TASK STATEMENT >>
Lines before the one containing "0.42, 0.6, 0.07)" are excluded. Repeat that line and every line after it, exactly.

## Start PROVIDED MATERIAL

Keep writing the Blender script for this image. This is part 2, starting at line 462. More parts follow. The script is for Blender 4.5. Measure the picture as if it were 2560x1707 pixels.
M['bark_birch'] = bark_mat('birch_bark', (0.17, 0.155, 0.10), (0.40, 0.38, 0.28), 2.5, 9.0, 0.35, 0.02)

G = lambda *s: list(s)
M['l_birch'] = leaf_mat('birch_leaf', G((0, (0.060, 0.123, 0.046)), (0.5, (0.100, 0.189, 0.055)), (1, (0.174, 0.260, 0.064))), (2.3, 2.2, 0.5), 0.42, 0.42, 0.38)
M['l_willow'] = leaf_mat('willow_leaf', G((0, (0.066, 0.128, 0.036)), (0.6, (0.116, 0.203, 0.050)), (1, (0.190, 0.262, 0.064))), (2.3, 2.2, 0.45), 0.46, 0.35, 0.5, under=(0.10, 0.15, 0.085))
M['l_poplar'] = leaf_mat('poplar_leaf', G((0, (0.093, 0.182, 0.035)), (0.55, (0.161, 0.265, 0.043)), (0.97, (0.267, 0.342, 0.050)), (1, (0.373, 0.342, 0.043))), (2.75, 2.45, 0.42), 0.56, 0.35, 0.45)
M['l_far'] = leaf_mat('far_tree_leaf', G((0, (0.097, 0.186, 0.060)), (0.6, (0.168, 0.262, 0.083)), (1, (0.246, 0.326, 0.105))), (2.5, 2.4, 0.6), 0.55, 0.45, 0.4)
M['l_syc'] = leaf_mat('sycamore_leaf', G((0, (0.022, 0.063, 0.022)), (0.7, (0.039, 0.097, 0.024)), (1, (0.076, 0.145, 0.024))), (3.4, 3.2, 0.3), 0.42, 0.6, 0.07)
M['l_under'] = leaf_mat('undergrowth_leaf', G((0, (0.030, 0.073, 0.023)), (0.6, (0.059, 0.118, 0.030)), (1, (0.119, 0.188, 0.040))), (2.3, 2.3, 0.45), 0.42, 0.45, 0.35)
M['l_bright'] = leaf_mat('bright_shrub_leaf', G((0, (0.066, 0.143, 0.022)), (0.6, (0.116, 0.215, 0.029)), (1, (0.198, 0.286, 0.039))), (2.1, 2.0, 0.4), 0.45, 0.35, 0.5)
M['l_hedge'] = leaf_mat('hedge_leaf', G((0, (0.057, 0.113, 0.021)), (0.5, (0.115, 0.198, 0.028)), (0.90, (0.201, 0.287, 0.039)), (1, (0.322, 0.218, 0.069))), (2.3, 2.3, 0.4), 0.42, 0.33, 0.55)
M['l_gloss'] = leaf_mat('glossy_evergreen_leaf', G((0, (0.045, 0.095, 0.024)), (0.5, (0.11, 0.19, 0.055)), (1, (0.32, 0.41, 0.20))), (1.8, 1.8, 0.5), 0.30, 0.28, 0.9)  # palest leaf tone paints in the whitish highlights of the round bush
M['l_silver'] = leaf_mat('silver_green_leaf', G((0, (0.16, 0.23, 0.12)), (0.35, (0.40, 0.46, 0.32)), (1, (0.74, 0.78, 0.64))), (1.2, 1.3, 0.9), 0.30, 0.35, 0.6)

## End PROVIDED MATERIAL

WRITTEN ANSWER >>
M['l_syc'] = leaf_mat('sycamore_leaf', G((0, (0.022, 0.063, 0.022)), (0.7, (0.039, 0.097, 0.024)), (1, (0.076, 0.145, 0.024))), (3.4, 3.2, 0.3), 0.42, 0.6, 0.07)
M['l_under'] = leaf_mat('undergrowth_leaf', G((0, (0.030, 0.073, 0.023)), (0.6, (0.059, 0.118, 0.030)), (1, (0.119, 0.188, 0.040))), (2.3, 2.3, 0.45), 0.42, 0.45, 0.35)
M['l_bright'] = leaf_mat('bright_shrub_leaf', G((0, (0.066, 0.143, 0.022)), (0.6, (0.116, 0.215, 0.029)), (1, (0.198, 0.286, 0.039))), (2.1, 2.0, 0.4), 0.45, 0.35, 0.5)
M['l_hedge'] = leaf_mat('hedge_leaf', G((0, (0.057, 0.113, 0.021)), (0.5, (0.115, 0.198, 0.028)), (0.90, (0.201, 0.287, 0.039)), (1, (0.322, 0.218, 0.069))), (2.3, 2.3, 0.4), 0.42, 0.33, 0.55)
M['l_gloss'] = leaf_mat('glossy_evergreen_leaf', G((0, (0.045, 0.095, 0.024)), (0.5, (0.11, 0.19, 0.055)), (1, (0.32, 0.41, 0.20))), (1.8, 1.8, 0.5), 0.30, 0.28, 0.9)  # palest leaf tone paints in the whitish highlights of the round bush
M['l_silver'] = leaf_mat('silver_green_leaf', G((0, (0.16, 0.23, 0.12)), (0.35, (0.40, 0.46, 0.32)), (1, (0.74, 0.78, 0.64))), (1.2, 1.3, 0.9), 0.30, 0.35, 0.6)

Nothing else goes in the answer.